23 Jun 2020

Tonga govt reveals deficit busting plan

11:50 am on 23 June 2020

By Kalafi Moala.

Tonga's Finance Minister has presented a plan to overcome a $TP60 million Budget deficit, the largest in the Kingdom's history.

Tevita Lavemaau

Tevita Lavemaau Photo: Ministry of Revenue and Customs

The National Budget of $TP589.6 million for 2020-2021 was passed unanimously by Parliament yesterday, 21- 0, over a week before the deadline on 30 June.

Its easy passage may have been due to a clear presentation by the Minister of Finance, Tevita Lavemaau. Many of the questions from the opposition for clarification and explanation were also answered adequately by the Minister.

Even though the Budget is expected to yield a $TP60 million deficit, the biggest deficit of any National Budget in history, the Finance Minister presented a plan that Government has come up with to make up for it.

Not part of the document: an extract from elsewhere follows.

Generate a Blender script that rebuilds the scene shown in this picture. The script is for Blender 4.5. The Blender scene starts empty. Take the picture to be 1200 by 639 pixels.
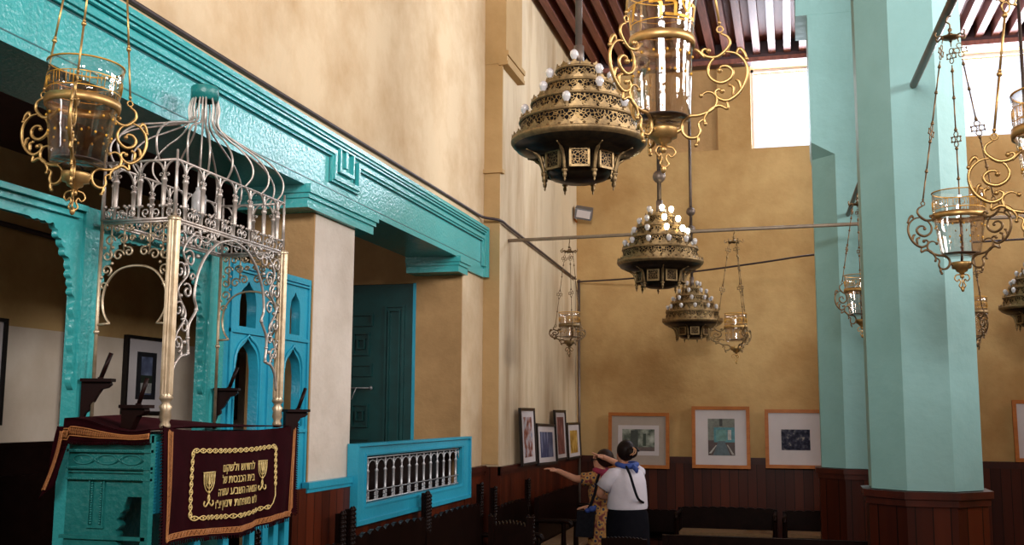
import bpy, math, random
from mathutils import Vector, Matrix
S = bpy.context.scene
COL = S.collection
random.seed(7)
PI = math.pi

# ------------------------------------------------------------------ camera
FPX = 1250.0
yaw, pitch, roll = math.radians(14.63), math.radians(7.515), math.radians(0.31)
fw = Vector((-math.sin(yaw)*math.cos(pitch), math.cos(yaw)*math.cos(pitch), math.sin(pitch)))
rt = Vector((math.cos(yaw), math.sin(yaw), 0)); up = rt.cross(fw)
rt, up = rt*math.cos(roll)+up*math.sin(roll), up*math.cos(roll)-rt*math.sin(roll)
cam_data = bpy.data.cameras.new('camera'); cam = bpy.data.objects.new('camera', cam_data); COL.objects.link(cam)
cam_data.sensor_fit = 'HORIZONTAL'; cam_data.sensor_width = 36.0; cam_data.lens = 36.0*FPX/1200.0
cam_data.clip_start = 0.05; cam_data.clip_end = 200
cam.matrix_world = Matrix(((rt.x, up.x, -fw.x, 0), (rt.y, up.y, -fw.y, 0), (rt.z, up.z, -fw.z, 1.86), (0, 0, 0, 1)))
S.camera = cam

# ------------------------------------------------------------------ light
S.view_settings.view_transform = 'Standard'
S.view_settings.look = 'None'
S.view_settings.gamma = 1.0
S.view_settings.use_curve_mapping = False
S.view_settings.exposure = -1.0
S.cycles.use_denoising = True
S.cycles.max_bounces = 8
S.cycles.transparent_max_bounces = 16
S.cycles.caustics_reflective = False
S.cycles.caustics_refractive = False
W = bpy.data.worlds.new('world'); S.world = W; W.use_nodes = True
W.node_tree.nodes['Background'].inputs[0].default_value = (0.80, 0.88, 1.0, 1)
W.node_tree.nodes['Background'].inputs[1].default_value = 4.0

def area(name, loc, direction, sx, sy, power, color=(1, 1, 1), spread=180):
    d = bpy.data.lights.new(name, 'AREA'); d.shape = 'RECTANGLE'; d.size = sx; d.size_y = sy
    d.energy = power; d.color = color; d.spread = math.radians(spread)
    o = bpy.data.objects.new(name, d); COL.objects.link(o); o.location = loc
    o.rotation_euler = Vector(direction).to_track_quat('-Z', 'Y').to_euler()
    return o
# daylight at back windows, up-tilted lamps for unseen right windows, then added fills
DAY = (0.98, 0.95, 0.92)
area('daylight_back_1', (0.12, 14.62, 5.92), (0, -1, -0.25), 1.15, 1.2, 380, (0.80, 0.88, 1.0))
area('daylight_back_2', (2.7, 14.62, 5.95), (0, -1, -0.25), 2.0, 1.2, 650, (0.80, 0.88, 1.0))
for k, y in enumerate((1.5, 5.5, 9.5, 12.5)):
    area('daylight_right_%d' % k, (6.7, y, 5.45), (-1, 0, 0.28), 1.6, 1.5, (520, 560, 440, 300)[k], DAY, 125)
area('fill_front_1', (0.2, -2.7, 5.2), (-0.1, 1, 0.16), 2.4, 1.6, 560, DAY, 100)  # added unseen fill lamp, aimed to brighten the upper back wall
area('fill_side_room', (-4.6, 0.6, 3.2), (-0.3, 1, -0.3), 1.0, 1.0, 70, DAY)  # added fill lamp standing inside the side room, no window there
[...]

The Government is issuing bonds worth $TP20.45 million; it is taking a low interest loan of $TP19 million from the International Monetary Fund; and $TP20.55 million will be contributed from Government reserves.

The 2020/21 Budget has seven priority areas. Health, illegal Drugs, and education top the list. These are followed by Economic Development, which includes Agriculture, Fisheries, and Tourism.

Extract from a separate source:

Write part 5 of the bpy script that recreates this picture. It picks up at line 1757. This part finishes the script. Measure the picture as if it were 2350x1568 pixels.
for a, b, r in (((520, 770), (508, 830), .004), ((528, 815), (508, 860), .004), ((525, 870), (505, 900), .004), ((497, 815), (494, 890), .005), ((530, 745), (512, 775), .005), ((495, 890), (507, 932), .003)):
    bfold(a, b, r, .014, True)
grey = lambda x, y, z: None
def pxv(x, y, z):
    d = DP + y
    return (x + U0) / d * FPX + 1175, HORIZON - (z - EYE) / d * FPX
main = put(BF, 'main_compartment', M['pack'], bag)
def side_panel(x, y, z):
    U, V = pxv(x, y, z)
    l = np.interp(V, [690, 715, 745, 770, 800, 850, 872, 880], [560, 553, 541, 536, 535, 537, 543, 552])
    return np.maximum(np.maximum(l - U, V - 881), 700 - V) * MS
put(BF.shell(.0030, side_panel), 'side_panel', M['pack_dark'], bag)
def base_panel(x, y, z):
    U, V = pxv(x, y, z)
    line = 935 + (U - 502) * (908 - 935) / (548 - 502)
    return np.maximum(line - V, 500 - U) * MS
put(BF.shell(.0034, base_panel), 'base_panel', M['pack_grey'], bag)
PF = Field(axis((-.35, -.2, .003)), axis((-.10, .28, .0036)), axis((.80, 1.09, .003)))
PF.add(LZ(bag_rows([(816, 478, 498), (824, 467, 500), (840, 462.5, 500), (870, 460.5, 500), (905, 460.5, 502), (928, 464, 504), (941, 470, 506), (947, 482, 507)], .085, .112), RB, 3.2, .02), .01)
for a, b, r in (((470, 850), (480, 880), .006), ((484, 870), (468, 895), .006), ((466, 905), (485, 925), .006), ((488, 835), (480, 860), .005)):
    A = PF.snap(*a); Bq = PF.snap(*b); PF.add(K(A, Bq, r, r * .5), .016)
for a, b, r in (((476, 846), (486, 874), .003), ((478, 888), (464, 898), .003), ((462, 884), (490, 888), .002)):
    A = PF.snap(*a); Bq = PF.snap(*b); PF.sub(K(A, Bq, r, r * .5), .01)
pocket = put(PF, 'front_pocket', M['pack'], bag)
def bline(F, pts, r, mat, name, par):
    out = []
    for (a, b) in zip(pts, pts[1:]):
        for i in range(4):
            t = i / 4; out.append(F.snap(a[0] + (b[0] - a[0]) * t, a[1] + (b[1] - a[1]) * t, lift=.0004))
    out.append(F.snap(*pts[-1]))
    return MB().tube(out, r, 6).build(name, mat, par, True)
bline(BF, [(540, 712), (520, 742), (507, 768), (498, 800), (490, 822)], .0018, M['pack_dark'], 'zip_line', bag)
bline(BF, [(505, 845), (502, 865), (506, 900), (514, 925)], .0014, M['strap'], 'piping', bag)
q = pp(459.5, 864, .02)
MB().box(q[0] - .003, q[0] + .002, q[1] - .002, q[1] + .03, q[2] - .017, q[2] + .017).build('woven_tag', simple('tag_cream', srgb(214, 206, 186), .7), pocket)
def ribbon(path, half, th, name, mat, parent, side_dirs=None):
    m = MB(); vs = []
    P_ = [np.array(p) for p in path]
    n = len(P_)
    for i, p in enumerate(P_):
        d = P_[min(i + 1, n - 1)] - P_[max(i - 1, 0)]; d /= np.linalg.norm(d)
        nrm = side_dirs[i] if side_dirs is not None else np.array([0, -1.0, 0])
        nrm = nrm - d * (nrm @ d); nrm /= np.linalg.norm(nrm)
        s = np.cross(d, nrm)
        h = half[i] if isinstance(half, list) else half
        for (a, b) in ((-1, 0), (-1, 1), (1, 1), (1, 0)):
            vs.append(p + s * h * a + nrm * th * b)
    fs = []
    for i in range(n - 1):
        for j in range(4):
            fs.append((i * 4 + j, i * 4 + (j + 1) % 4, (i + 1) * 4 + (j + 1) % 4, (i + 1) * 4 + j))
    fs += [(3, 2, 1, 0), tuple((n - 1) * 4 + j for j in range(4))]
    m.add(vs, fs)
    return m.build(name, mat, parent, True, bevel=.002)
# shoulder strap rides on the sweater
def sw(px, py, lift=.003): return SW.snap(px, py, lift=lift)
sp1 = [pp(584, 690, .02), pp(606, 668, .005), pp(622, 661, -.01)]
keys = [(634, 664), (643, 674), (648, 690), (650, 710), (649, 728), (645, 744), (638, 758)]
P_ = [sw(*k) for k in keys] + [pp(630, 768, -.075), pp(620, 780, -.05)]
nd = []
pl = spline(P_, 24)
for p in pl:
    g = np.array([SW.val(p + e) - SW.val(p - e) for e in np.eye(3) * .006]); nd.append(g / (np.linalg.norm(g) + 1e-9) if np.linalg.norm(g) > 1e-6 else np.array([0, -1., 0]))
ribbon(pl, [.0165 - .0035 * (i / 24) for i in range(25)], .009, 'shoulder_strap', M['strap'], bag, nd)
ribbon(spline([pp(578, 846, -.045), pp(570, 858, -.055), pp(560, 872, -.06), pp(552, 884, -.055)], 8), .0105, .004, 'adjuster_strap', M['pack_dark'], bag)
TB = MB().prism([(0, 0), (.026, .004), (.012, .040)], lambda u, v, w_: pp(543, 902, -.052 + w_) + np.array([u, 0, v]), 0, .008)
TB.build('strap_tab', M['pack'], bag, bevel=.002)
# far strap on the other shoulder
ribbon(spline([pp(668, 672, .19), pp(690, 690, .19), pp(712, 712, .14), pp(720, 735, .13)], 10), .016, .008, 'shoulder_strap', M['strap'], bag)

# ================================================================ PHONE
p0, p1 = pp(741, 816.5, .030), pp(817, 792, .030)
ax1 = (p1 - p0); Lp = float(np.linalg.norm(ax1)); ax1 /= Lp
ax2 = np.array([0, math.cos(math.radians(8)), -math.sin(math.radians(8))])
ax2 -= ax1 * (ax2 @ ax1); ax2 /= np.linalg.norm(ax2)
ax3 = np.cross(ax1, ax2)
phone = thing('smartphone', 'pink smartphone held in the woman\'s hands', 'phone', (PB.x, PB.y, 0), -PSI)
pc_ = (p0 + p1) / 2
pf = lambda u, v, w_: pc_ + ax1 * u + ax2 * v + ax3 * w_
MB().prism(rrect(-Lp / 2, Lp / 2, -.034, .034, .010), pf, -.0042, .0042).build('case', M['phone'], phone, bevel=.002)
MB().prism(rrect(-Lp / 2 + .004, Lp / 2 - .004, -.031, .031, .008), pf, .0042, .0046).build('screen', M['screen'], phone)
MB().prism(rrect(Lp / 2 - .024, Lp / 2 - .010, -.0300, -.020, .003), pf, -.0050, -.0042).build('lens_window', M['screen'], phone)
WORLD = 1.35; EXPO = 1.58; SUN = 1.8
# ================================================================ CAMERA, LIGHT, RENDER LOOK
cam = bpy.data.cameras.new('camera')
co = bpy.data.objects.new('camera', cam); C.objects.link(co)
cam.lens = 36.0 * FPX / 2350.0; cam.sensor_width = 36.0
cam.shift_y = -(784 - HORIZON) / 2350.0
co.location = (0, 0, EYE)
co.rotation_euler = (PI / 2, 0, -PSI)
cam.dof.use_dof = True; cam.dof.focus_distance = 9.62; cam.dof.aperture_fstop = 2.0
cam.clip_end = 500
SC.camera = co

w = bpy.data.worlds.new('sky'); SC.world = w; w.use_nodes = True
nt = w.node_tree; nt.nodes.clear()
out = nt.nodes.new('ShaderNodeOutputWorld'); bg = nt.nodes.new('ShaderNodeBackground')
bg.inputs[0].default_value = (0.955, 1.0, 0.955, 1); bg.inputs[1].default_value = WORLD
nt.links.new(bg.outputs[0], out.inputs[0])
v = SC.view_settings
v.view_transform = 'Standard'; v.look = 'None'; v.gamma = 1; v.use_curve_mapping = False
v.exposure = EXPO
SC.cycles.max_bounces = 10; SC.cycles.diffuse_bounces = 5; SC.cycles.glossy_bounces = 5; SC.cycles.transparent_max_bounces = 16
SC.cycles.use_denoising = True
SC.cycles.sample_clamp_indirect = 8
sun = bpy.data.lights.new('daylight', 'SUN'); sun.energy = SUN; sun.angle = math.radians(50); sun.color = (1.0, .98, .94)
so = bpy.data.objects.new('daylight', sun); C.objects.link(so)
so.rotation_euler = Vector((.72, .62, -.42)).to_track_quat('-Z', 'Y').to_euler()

At number five is infrastructure with a focus on road works and repair of cyclone damage. Next is climate change, including development of solar power. And the final item in the list of priorities is public sector reform, majoring in the development of an e-government system.

The Government declared it was committed to fixing of roads throughout the whole country. This brought a lot of debate in Parliament as the opposition questioned the high price of road works at a time when the country has a need to protect the health of citizens and to invest in economic development.

The opposition also questioned the way the road works were to be carried out, especially the bidding process by private companies for contracts, and how corruption in the process, including favoritism and conflicts of interest, would be prevented.

Prime Minister Pohiva Tu'i'onetoa argued in Parliament that roadworks would improve infrastructure and assist in economic development.

"This is something people want us to do," he said. Mr Tu'i'onetoa was the Minister of Finance in the previous Government.

With the Government only seven months old and facing an election late next year, there are high expectations from the populace that what has been promised will be carried out.